Around the globe, similar exercises are going on as governments, businesses and the armed services prepare for the worst.

Most Washington area governments say they are ready for the Y2K glitch. Last December, Montgomery County fooled its computers into thinking it was 2000, and virtually nothing malfunctioned. District officials, meanwhile, concede they are behind their suburban neighbors and are racing to fix the city's antiquated systems.

Although Fairfax officials say all county computers have been tested and retested and will work come Jan. 1, a lot could go wrong because of equipment outside the county's control.

And on Jan. 1, weather could be a big complication.

"All of a sudden you've got multiple demands on the same people," said County Executive Robert J. O'Neill Jr. "In the early stages [of a combined Y2K and weather event], you wouldn't know which was which."

The worst-case scenario that officials had to react to yesterday as they sat around a conference table in the county's emergency management center looked like a disaster movie screenplay. As the simulated situation deteriorated, each agency, from police and fire to the county welfare department, had to say how it would respond.

The temperature is in the teens when the storm blankets Fairfax with 33 inches of snow, causing an accident involving a tractor-trailer that closes the Capital Beltway in both directions. Just after midnight, Y2K problems cause all pagers and cell phones to go dead and the elevators at two hotels to stop, trapping two dozen people.

Just before 1 a.m., the Lake Barcroft dam mysteriously drops, flooding several neighborhoods while residents sleep unaware of the danger, and all traffic signals in the county start flashing yellow. Ambulances get stuck in drifting snow, and power goes out in 75 percent of the county.

Laptop computers stop working, and key cards that emergency workers use to get into county buildings no longer work. Meanwhile, shootings are reported along Route 1, and Alexandria police call for help containing a melee at a waterfront millennium party.

O'Neill said he was pleased that most of the agencies in yesterday's drill were prepared to handle the crises thrown at them.

The police and fire departments were the most ready, he said, with detailed plans for reacting to many incidents at the same time. Both knew how to operate in the kind of snowstorm that was imagined.

"They have spent a lot of time on their contingency plans," O'Neill said. "They were in very good shape."

Not all agencies fared so well.

The county's Family Services Department had no plan for contacting its workers without cell phones and pagers. Others didn't have access to four-wheel-drive vehicles to get to work in the snow. And some didn't know what to do if they couldn't get into their buildings without electronic key cards.

"This was a big wake-up call for a lot of [agencies] for what kind of responsibility they have outside of four in the afternoon," said Alexandra Craige, the deputy coordinator for emergency services in Fairfax.

One lesson from yesterday's meeting: The county's emergency call center needs more capacity if it is to handle thousands of calls from a possibly confused and panicky public.
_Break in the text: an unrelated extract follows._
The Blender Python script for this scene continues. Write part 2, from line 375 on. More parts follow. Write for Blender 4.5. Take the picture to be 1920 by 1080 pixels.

-- I'm (with@titude.now), June 17, 1999

Answers

I'm not so sure they'll be bothered with "busy signals" are you? Phones go down in the best of times. This won't be the best of times. The news is increasing....I hear muffled 'MOOOOOing'.

-- Will continue (farming@home.com), June 17, 1999.

Good article. Thanks for posting it. Sounds like they're taking their advice about "Prepare for a Storm."